UNPUBLISHED
UNITED STATES COURT OF APPEALS
FOR THE FOURTH CIRCUIT
No. 12-4598
UNITED STATES OF AMERICA,
Plaintiff - Appellee,
v.
ERNEST ELI COOK, III,
Defendant - Appellant.
Appeal from the United States District Court for the Middle
District of North Carolina, at Greensboro. Catherine C. Eagles,
District Judge. (1:10-cr-00433-CCE-1)
Submitted: January 18, 2013 Decided: February 14, 2013
Before NIEMEYER, DAVIS, and KEENAN, Circuit Judges.
Affirmed by unpublished per curiam opinion.
Louis C. Allen III, Federal Public Defender, William S.

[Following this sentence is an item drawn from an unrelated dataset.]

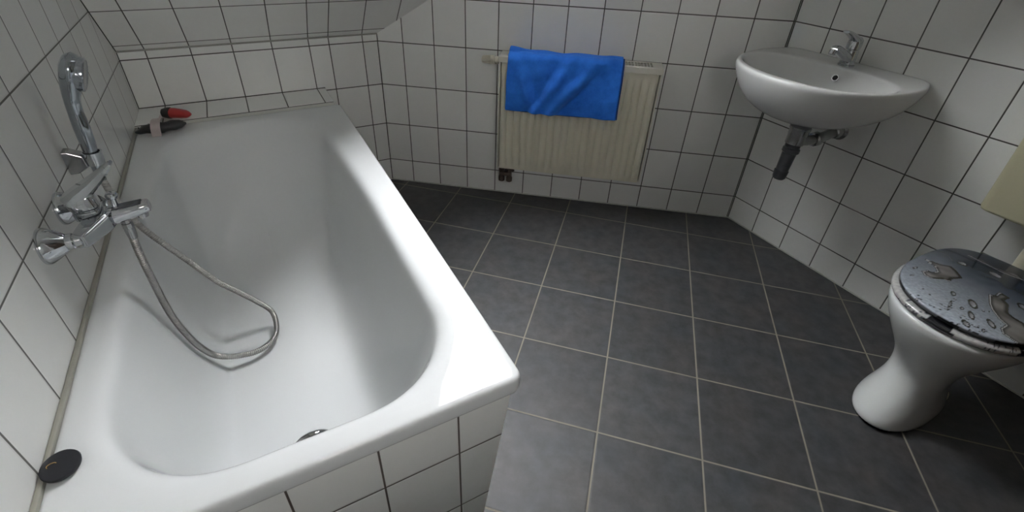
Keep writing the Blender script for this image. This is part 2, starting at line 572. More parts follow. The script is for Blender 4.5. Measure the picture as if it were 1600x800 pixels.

Trivette, Assistant Federal Public Defender, Greensboro, North
Carolina, for Appellant. Anand P. Ramaswamy, Assistant United
States Attorney, Greensboro, North Carolina, for Appellee.

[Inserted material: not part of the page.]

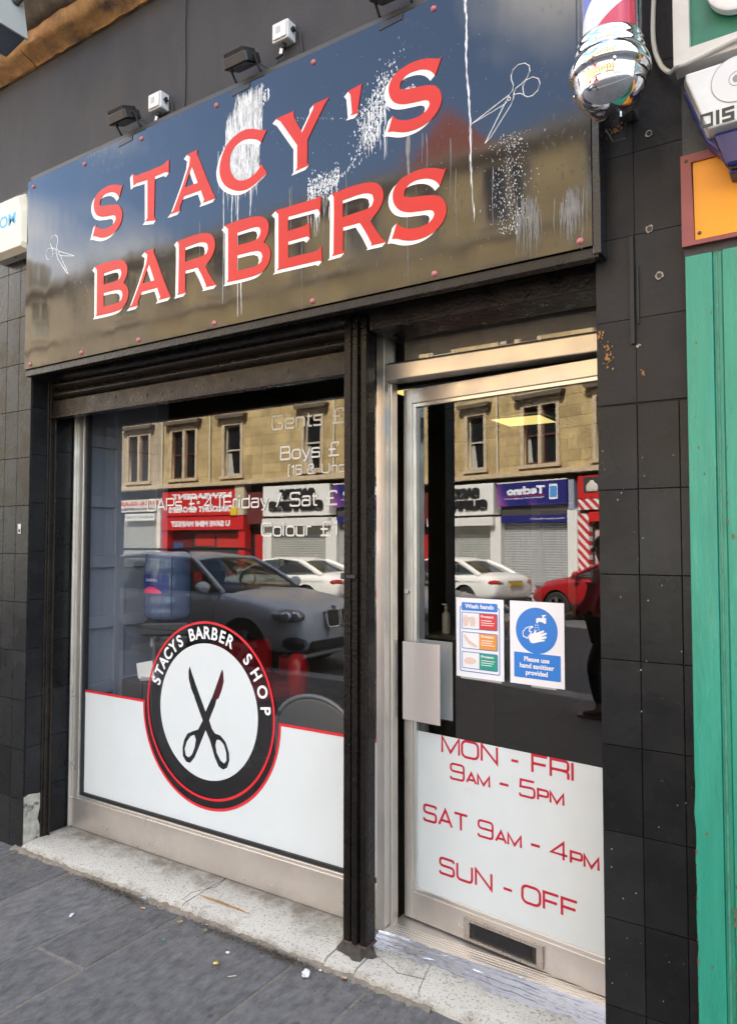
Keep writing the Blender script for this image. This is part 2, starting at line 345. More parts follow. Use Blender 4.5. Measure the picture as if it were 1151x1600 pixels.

Unpublished opinions are not binding precedent in this circuit.
PER CURIAM:
Ernest Eli Cook, III, appeals his sentence of seventy-
eight months of imprisonment imposed on remand for possessing a
firearm as a convicted felon, in violation of 18 U.S.C.
§ 922(g)(1) (2006). Cook’s counsel has filed a brief in
accordance with Anders v. California, 386 U.S. 738 (1967),
certifying that there are no meritorious issues for appeal but
questioning whether Cook’s sentence is greater than necessary to
achieve the sentencing goals of 18 U.S.C. § 3553(a) (2006).

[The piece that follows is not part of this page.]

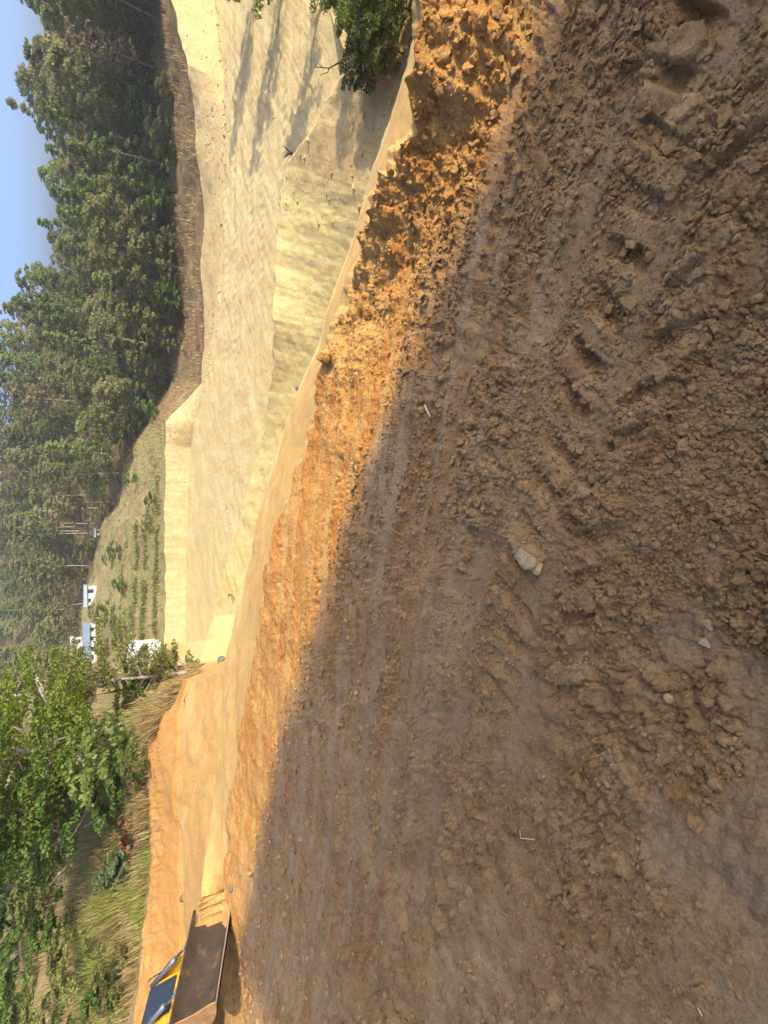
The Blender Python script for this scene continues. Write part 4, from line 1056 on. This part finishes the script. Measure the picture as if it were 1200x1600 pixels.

Cook’s supplemental pro se brief challenges the two-level
increase in his offense level pursuant to U.S. Sentencing
Guidelines Manual “USSG” § 2K2.1(b)(4)(A) (2010) and the
determination of his Criminal History Category. We affirm.
We review Cook’s sentence for reasonableness, using an
abuse of discretion standard. Gall v. United States, 552 U.S.
38, 51 (2007). We must first review for significant procedural
errors, including improperly calculating the Guidelines range,
failing to consider the 18 U.S.C. § 3553(a) (2006) factors,
sentencing under clearly erroneous facts, or failing to
adequately explain the sentence. Id. at 51; United States v.
Evans, 526 F.3d 155, 161 (4th Cir. 2008). Only if we find a
sentence procedurally reasonable may we consider its substantive
reasonableness. United States v. Carter, 564 F.3d 325, 328 (4th
Cir. 2009).
2
First, Cook has at least one predicate felony
conviction for a crime of violence, a North Carolina conviction
for robbery with a dangerous weapon. United States v. White,
571 F.3d 365, 371 n.5 (4th Cir. 2009). Accordingly, under USSG
§ 2K2.1(a)(4) (2010), Cook was correctly assigned a base offense
level of twenty. Because the firearm he was convicted of
possessing was in fact stolen, his offense level was properly
increased by two levels, regardless of whether Cook knew the
weapon was stolen. See United States v. Taylor, 659 F.3d 339,
343-44 (4th Cir.) (upholding validity of USSG § 2K2.1(b)(4)(A)
enhancement despite the fact that it lacks a mens rea
requirement), cert. denied, 132 S. Ct. 1817 (2012). Cook was
also properly placed in Criminal History Category IV, resulting
in a sentencing range of sixty-three to seventy-eight months.
The district court also clearly explained its reasoning, which
was properly grounded in the factors set forth in 18 U.S.C.
§ 3553(a). We accordingly conclude that the sentence is
procedurally reasonable.
Cook has also failed to rebut the presumption of
reasonableness we afford his within-Guidelines sentence. United
States v. Powell, 650 F.3d 388, 395 (4th Cir.), cert. denied,
132 S. Ct. 350 (2011). The district court fully considered
Cook’s request that at least a portion of Cook’s sentence run
concurrently with his then undischarged state term of
3
imprisonment and ordered that nineteen months of his sentence
would run concurrently. USSG § 5G1.3(c) (2010) (policy
statement). Accordingly, we conclude that Cook’s sentence is
substantively reasonable, as well.
In accordance with Anders, we have reviewed the entire
record and have found no other meritorious issues for appeal.
We therefore affirm Cook’s sentence. This court requires that
counsel inform Cook, in writing, of his right to petition the
Supreme Court of the United States for further review. If Cook
requests that a petition be filed, but counsel believes that
such a petition would be frivolous, counsel may move in this
court for leave to withdraw from representation. Counsel’s
motion must state that a copy thereof was served on Cook. We
dispense with oral argument because the facts and legal
contentions are adequately presented in the materials before
this court and argument would not aid the decisional process.